C’è un brano dei Maquillage che è rappresentativo del tuo suono?
«Direi Sodas, dal primo ep. Molto post punk. Io e il chitarrista ci dividiamo le parti suonate, non è stato facile imparare a suonarla e cantarla contemporaneamente, mi veniva quasi da piangere. Adesso invece mi viene fuori in automatico, è un pezzo che continuiamo a tenere in scaletta perché è divertente da fare».
Quali sono i tuoi pedali irrinunciabili?
«Ho due pedali realizzati dal bassista dei Mondaze, il Promontory, un riverbero che tengo quasi sempre acceso, e il 42 Hz Whale, uno shimmer che adoro, mi ricorda il suono di un synth. Peraltro ha anche una funzione chorus. Poi uso parecchio il Blues Driver e il Super Overdrive della Boss».

Come hai organizzato la tua pedaliera?
«L”ultimo in catena è un fuzz».
Ok, questa è una scelta interessante. Spieghiamo: si dice che le distorsioni vadano messe prima di delay e riverberi. Nello shoegaze, invece, è una prassi mettere un riverbero all’inizio della catena, per dare un suono più stratificato, ma è la prima volta che sento parlare di una distorsione fuzz in coda.

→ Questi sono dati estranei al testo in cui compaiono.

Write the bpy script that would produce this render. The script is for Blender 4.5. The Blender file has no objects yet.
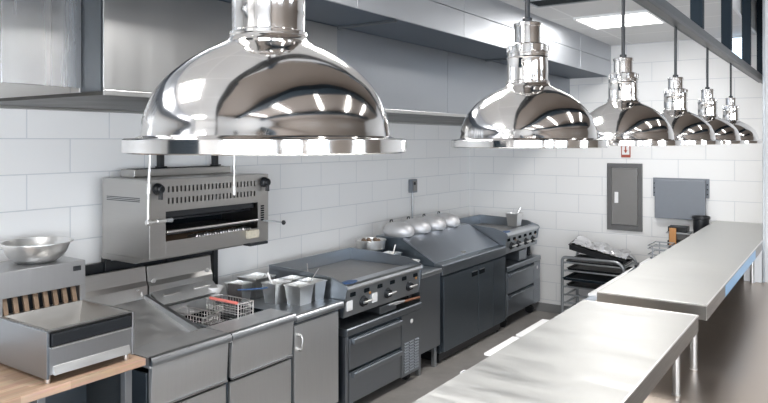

«Le ho provate tutte, scambiando di posto i pedali più volte. Alla fine ho capito che mi trovo bene mettendo prima le modulazioni e poi le distorsioni. Sono contenta del suono, sinceramente non so se esista un modo giusto o sbagliato».
Non c’è giusto o sbagliato, c’è solo ciò che ti piace. Senti, visto che ora vivi in Belgio, che differenza c’è con l’Italia in ambito shoegaze?
«Noto in Italia un’esplosione di nuove band shoegaze, è una cosa bella. Credo che ci sia più passione per questo genere di quanto ce ne sia in Belgio: qui, se parliamo di gruppi composti da persone giovani, c’è più post punk, hard rock e metal. Poi c’è tanta new wave, ma è qualcosa di legato a chi ha quaranta o cinquant’anni. Noi Maquillage comunque stiamo aprendo un’associazione per organizzare eventi, il primo ha riguardato i Cathedral Bells. Io nemmeno ci credevo, ci hanno contattati loro. E pensare che proprio loro erano il mio riferimento quando abbiamo registrato il disco degli You, Nothing».